DATASET EXTRACT start
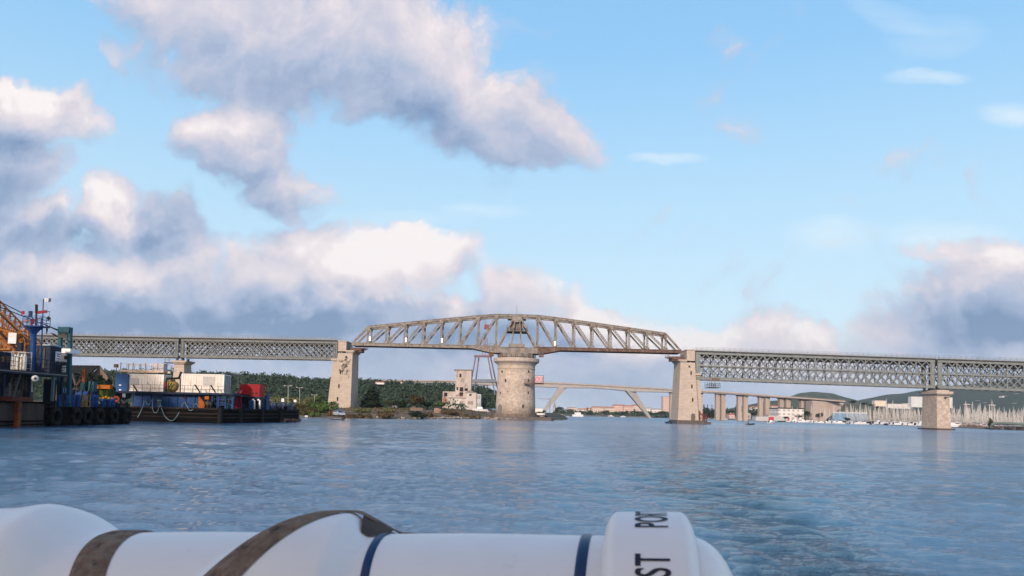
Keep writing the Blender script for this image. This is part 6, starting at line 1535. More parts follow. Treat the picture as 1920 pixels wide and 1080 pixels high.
# lower deck load: drums, crates, machinery between px 105 and 250
def item(nm,lb,cat,mt,a,b,c,d,D,dep,grp=None,shape='box',zb=1.98,child=True):
    if shape == 'box': dep,b = trim(a,b,D,dep)
    p=at((a+b)/2,d,D); T_=thing(nm,lb,cat,(p.x,D,zb),grp); top=at((a+b)/2,c,D).z; w_=(b-a)*mpp(D)
    mb=MB()
    if shape=='box': mb.box((p.x,D+dep/2,(zb+top)/2),(w_,dep,top-zb)); mb.box((p.x,D+dep/2,top+.03),(w_*1.04,dep*1.04,.06))
    elif shape=='drum': mb.lathe((p.x,D+w_/2,0),[(w_/2*.97,zb),(w_/2,zb+.04),(w_/2,zb+(top-zb)*.33),(w_/2*1.04,zb+(top-zb)*.35),(w_/2,zb+(top-zb)*.37),(w_/2,zb+(top-zb)*.66),(w_/2*1.04,zb+(top-zb)*.68),(w_/2,zb+(top-zb)*.7),(w_/2,top-.03),(w_/2*.92,top)],14)
    mb.build('body' if shape=='box' else 'shell',mt,T_); return T_
GD='blue drums on the lower deck'
for px,lb in ((108,'blue drum under the overhanging deck'),(122,'tall blue drum left of the crate frame'),(132,'blue drum behind the wire frame'),(142,'blue drum beside the yellow crate frame'),(168,'blue drum right of the yellow crate frame'),(176,'second blue drum right of the crate frame'),(190,'blue drum below the yellow floats'),(200,'blue drum in front of the green bundle'),(208,'blue drum left of the red lifebuoy')):
    D=hy(px)+1.2; item('drum',lb,'drum',BLUEP,px-5,px+5,740 if px<185 else 748,757,D,1,GD,'drum')
item('blue_machine','large dark blue machine box right of the cabin stairs','machine',BLUED,80,104,712,754,85,3)
item('blue_machine','blue winch housing between the drums','machine',BLUEP,110,135,728,757,90,2.5)
item('blue_machine','blue engine housing behind the crate frame','machine',BLUEP,140,182,734,757,94,2.5)
item('teal_crate','teal crate stacked behind the blue engine housing','crate',TEAL,165,182,716,736,97,2,zb=2.0)
item('teal_crate','dark teal tank next to the teal crate','crate',m_('dark_teal',(.02,.09,.10)),150,166,718,736,97,2,zb=2.0)
item('rust_box','rusty orange box on a post above the deck load','box',m_('rust_orange',(.30,.10,.04)),153,163,693,712,99,1.2,zb=5.0)
item('orange_beam','bright orange steel beam lying across the deck load','beam',ORG,182,211,722.5,729,95.5,.6,zb=at(196,729,95.5).z)
GBN=item('green_bundle','mossy green bundle under the orange beam','bundle',m_('moss_green',(.11,.16,.03),(.07,.10,.02),1.5,.9),186,213,729,743,96,1.5,zb=at(196,744,96).z)
T_=thing('yellow_floats','row of yellow floats above the blue drums','float',at(197,748,93.5)); 
for px in (189,194,199,204): c=at(px,746.5-(2 if px in(199,) else 0),93.2); MB().lathe(c,[(.03,-.15),(.14,-.1),(.16,.05),(.07,.15)],10).build('float',m_('float_yellow',(.75,.42,.02)),T_)
T_=thing('wire_crate','yellow wire crate frame standing among blue drums','crate',at(157,756,hy(157)+.6)); D=hy(157)+.4; xa,xb=X_of(150,D),X_of(165,D); z0,z1=2.0,at(157,741,D).z; mb=MB()
for x in (xa,xa+.3,(xa+xb)/2,xb-.3,xb):
    for y in (0,.8): mb.bar((x,D+y,z0),(x,D+y,z1),.07)
for z in (z0+.05,(z0+z1)/2,z1): mb.bar((xa,D,z),(xb,D,z),.06); mb.bar((xa,D+.8,z),(xb,D+.8,z),.06)
mb.build('frame',m_('straw_yellow',(.55,.38,.16)),T_)
T_=thing('lifebuoy','red ring lifebuoy at the far end of the dark vessel','lifebuoy',at(218,748.5,97.0)); ring(at(218,748.3,96.6),.27,.11,(.2,-1,0)).build('ring',m_('buoy_red',(.75,.10,.10)),T_)
T_=item('white_box','small white box right of the lifebuoy','box',WHITEP,229,235,739,745,99,.5,zb=at(232,745,99).z)
rg=random.Random(5); mb=MB()
for i in range(90):
    px=rg.uniform(104,246); D=hy(px)+rg.uniform(.4,4); x=X_of(px,D); s=rg.uniform(.1,.4); mb.box((x,D,1.95+s),(s*rg.uniform(.5,2),s,s*2),yaw=rg.uniform(0,1.5))
for i in range(26):
    px=rg.uniform(104,250); D=hy(px)+rg.uniform(.5,3); x=X_of(px,D); mb.bar((x,D,1.95),(x+rg.uniform(-.8,.8),D+rg.uniform(-1,1),1.95+rg.uniform(.8,3.2)),rg.uniform(.05,.13))
o=mb.build('deck_gear',m_('greasy_dark',(.03,.032,.038),(.06,.055,.055),1.2,.7),None); tag(o,'tangle of dark deck gear, pipes and fittings on the lower deck','deck gear',kind='stuff')
for k,(px,py,a2,b2,mt,lb) in enumerate(((152,712,137,733,m_('dull_rust',(.16,.08,.05)),'rusty inclined conveyor leg above the drums'),(136,700,146,735,GRM,'grey inclined pipe behind the gantry post'),(178,748,186,757,RUSTW,'pale plank leaning by the drums'))):
    D=92; o=center(MB().bar(at(px,py,D),at(a2,b2,D),.28,.2).build('deck_pipe' if k<2 else 'plank',mt,None)); tag(o,lb,'pipe' if k<2 else 'plank')
# people of the deck (a man in grey by the ladder)
person(Vector((X_of(20,74.5),74.5,2.45)),1.75,'person in grey work clothes under the upper deck',m_('work_grey',(.20,.20,.24)),'stand',R(150))

# ------------------------------------------------------------------ the second barge
BZ=2.05
T=thing('container_barge','low black barge with a blue deckhouse wall carrying white containers','barge',(-47,125,0))
hull=[(-55.5,112),(-40.9,112),(-40.2,114),(-37.6,141),(-38.4,145.5),(-56,146)]
mb=MB(); mb.prism(hull,-1.0,BZ); mb.build('hull',HBLACK,T)
mb=MB()
for (a,b) in zip(hull[:4],hull[1:5]):
    for z,h in ((BZ-.05,.22),(BZ-.75,.2),(BZ-1.25,.14)): mb.bar((a[0],a[1]-.05,z),(b[0],b[1]-.05,z),.3,h)
mb.build('rubbing_strake',m_('rusty_black',(.05,.035,.03),(.025,.022,.022),1,.8,c3=(.12,.075,.06),amt3=.05,bs=1.2),T)
for (x,y) in ((-40.75,112.2),(-39.75,117.5),(-38.9,125),(-38.2,132.5)): MB().box((x+.12,y,BZ/2+.1),(.45,.8,BZ+.2)).build('fender_post',BLK,T)
mb=MB(); rg=random.Random(15)
for i in range(34): t=rg.random(); x=-38.7+.9*t; mb.box((-37.9+rg.uniform(-.2,.3),134+10*t,rg.uniform(.05,.55)),(.4,.8,.25),yaw=rg.uniform(0,1))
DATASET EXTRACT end
Reproduce each line word for word and drop the pictures.

- [SOLUTION TO THE EXERCISE]:
Keep writing the Blender script for this image. This is part 6, starting at line 1535. More parts follow. Treat the picture as 1920 pixels wide and 1080 pixels high.
# lower deck load: drums, crates, machinery between px 105 and 250
def item(nm,lb,cat,mt,a,b,c,d,D,dep,grp=None,shape='box',zb=1.98,child=True):
    if shape == 'box': dep,b = trim(a,b,D,dep)
    p=at((a+b)/2,d,D); T_=thing(nm,lb,cat,(p.x,D,zb),grp); top=at((a+b)/2,c,D).z; w_=(b-a)*mpp(D)
    mb=MB()
    if shape=='box': mb.box((p.x,D+dep/2,(zb+top)/2),(w_,dep,top-zb)); mb.box((p.x,D+dep/2,top+.03),(w_*1.04,dep*1.04,.06))
    elif shape=='drum': mb.lathe((p.x,D+w_/2,0),[(w_/2*.97,zb),(w_/2,zb+.04),(w_/2,zb+(top-zb)*.33),(w_/2*1.04,zb+(top-zb)*.35),(w_/2,zb+(top-zb)*.37),(w_/2,zb+(top-zb)*.66),(w_/2*1.04,zb+(top-zb)*.68),(w_/2,zb+(top-zb)*.7),(w_/2,top-.03),(w_/2*.92,top)],14)
    mb.build('body' if shape=='box' else 'shell',mt,T_); return T_
GD='blue drums on the lower deck'
for px,lb in ((108,'blue drum under the overhanging deck'),(122,'tall blue drum left of the crate frame'),(132,'blue drum behind the wire frame'),(142,'blue drum beside the yellow crate frame'),(168,'blue drum right of the yellow crate frame'),(176,'second blue drum right of the crate frame'),(190,'blue drum below the yellow floats'),(200,'blue drum in front of the green bundle'),(208,'blue drum left of the red lifebuoy')):
    D=hy(px)+1.2; item('drum',lb,'drum',BLUEP,px-5,px+5,740 if px<185 else 748,757,D,1,GD,'drum')
item('blue_machine','large dark blue machine box right of the cabin stairs','machine',BLUED,80,104,712,754,85,3)
item('blue_machine','blue winch housing between the drums','machine',BLUEP,110,135,728,757,90,2.5)
item('blue_machine','blue engine housing behind the crate frame','machine',BLUEP,140,182,734,757,94,2.5)
item('teal_crate','teal crate stacked behind the blue engine housing','crate',TEAL,165,182,716,736,97,2,zb=2.0)
item('teal_crate','dark teal tank next to the teal crate','crate',m_('dark_teal',(.02,.09,.10)),150,166,718,736,97,2,zb=2.0)
item('rust_box','rusty orange box on a post above the deck load','box',m_('rust_orange',(.30,.10,.04)),153,163,693,712,99,1.2,zb=5.0)
item('orange_beam','bright orange steel beam lying across the deck load','beam',ORG,182,211,722.5,729,95.5,.6,zb=at(196,729,95.5).z)
GBN=item('green_bundle','mossy green bundle under the orange beam','bundle',m_('moss_green',(.11,.16,.03),(.07,.10,.02),1.5,.9),186,213,729,743,96,1.5,zb=at(196,744,96).z)
T_=thing('yellow_floats','row of yellow floats above the blue drums','float',at(197,748,93.5)); 
for px in (189,194,199,204): c=at(px,746.5-(2 if px in(199,) else 0),93.2); MB().lathe(c,[(.03,-.15),(.14,-.1),(.16,.05),(.07,.15)],10).build('float',m_('float_yellow',(.75,.42,.02)),T_)
T_=thing('wire_crate','yellow wire crate frame standing among blue drums','crate',at(157,756,hy(157)+.6)); D=hy(157)+.4; xa,xb=X_of(150,D),X_of(165,D); z0,z1=2.0,at(157,741,D).z; mb=MB()
for x in (xa,xa+.3,(xa+xb)/2,xb-.3,xb):
    for y in (0,.8): mb.bar((x,D+y,z0),(x,D+y,z1),.07)
for z in (z0+.05,(z0+z1)/2,z1): mb.bar((xa,D,z),(xb,D,z),.06); mb.bar((xa,D+.8,z),(xb,D+.8,z),.06)
mb.build('frame',m_('straw_yellow',(.55,.38,.16)),T_)
T_=thing('lifebuoy','red ring lifebuoy at the far end of the dark vessel','lifebuoy',at(218,748.5,97.0)); ring(at(218,748.3,96.6),.27,.11,(.2,-1,0)).build('ring',m_('buoy_red',(.75,.10,.10)),T_)
T_=item('white_box','small white box right of the lifebuoy','box',WHITEP,229,235,739,745,99,.5,zb=at(232,745,99).z)
rg=random.Random(5); mb=MB()
for i in range(90):
    px=rg.uniform(104,246); D=hy(px)+rg.uniform(.4,4); x=X_of(px,D); s=rg.uniform(.1,.4); mb.box((x,D,1.95+s),(s*rg.uniform(.5,2),s,s*2),yaw=rg.uniform(0,1.5))
for i in range(26):
    px=rg.uniform(104,250); D=hy(px)+rg.uniform(.5,3); x=X_of(px,D); mb.bar((x,D,1.95),(x+rg.uniform(-.8,.8),D+rg.uniform(-1,1),1.95+rg.uniform(.8,3.2)),rg.uniform(.05,.13))
o=mb.build('deck_gear',m_('greasy_dark',(.03,.032,.038),(.06,.055,.055),1.2,.7),None); tag(o,'tangle of dark deck gear, pipes and fittings on the lower deck','deck gear',kind='stuff')
for k,(px,py,a2,b2,mt,lb) in enumerate(((152,712,137,733,m_('dull_rust',(.16,.08,.05)),'rusty inclined conveyor leg above the drums'),(136,700,146,735,GRM,'grey inclined pipe behind the gantry post'),(178,748,186,757,RUSTW,'pale plank leaning by the drums'))):
    D=92; o=center(MB().bar(at(px,py,D),at(a2,b2,D),.28,.2).build('deck_pipe' if k<2 else 'plank',mt,None)); tag(o,lb,'pipe' if k<2 else 'plank')
# people of the deck (a man in grey by the ladder)
person(Vector((X_of(20,74.5),74.5,2.45)),1.75,'person in grey work clothes under the upper deck',m_('work_grey',(.20,.20,.24)),'stand',R(150))

# ------------------------------------------------------------------ the second barge
BZ=2.05
T=thing('container_barge','low black barge with a blue deckhouse wall carrying white containers','barge',(-47,125,0))
hull=[(-55.5,112),(-40.9,112),(-40.2,114),(-37.6,141),(-38.4,145.5),(-56,146)]
mb=MB(); mb.prism(hull,-1.0,BZ); mb.build('hull',HBLACK,T)
mb=MB()
for (a,b) in zip(hull[:4],hull[1:5]):
    for z,h in ((BZ-.05,.22),(BZ-.75,.2),(BZ-1.25,.14)): mb.bar((a[0],a[1]-.05,z),(b[0],b[1]-.05,z),.3,h)
mb.build('rubbing_strake',m_('rusty_black',(.05,.035,.03),(.025,.022,.022),1,.8,c3=(.12,.075,.06),amt3=.05,bs=1.2),T)
for (x,y) in ((-40.75,112.2),(-39.75,117.5),(-38.9,125),(-38.2,132.5)): MB().box((x+.12,y,BZ/2+.1),(.45,.8,BZ+.2)).build('fender_post',BLK,T)
mb=MB(); rg=random.Random(15)
for i in range(34): t=rg.random(); x=-38.7+.9*t; mb.box((-37.9+rg.uniform(-.2,.3),134+10*t,rg.uniform(.05,.55)),(.4,.8,.25),yaw=rg.uniform(0,1))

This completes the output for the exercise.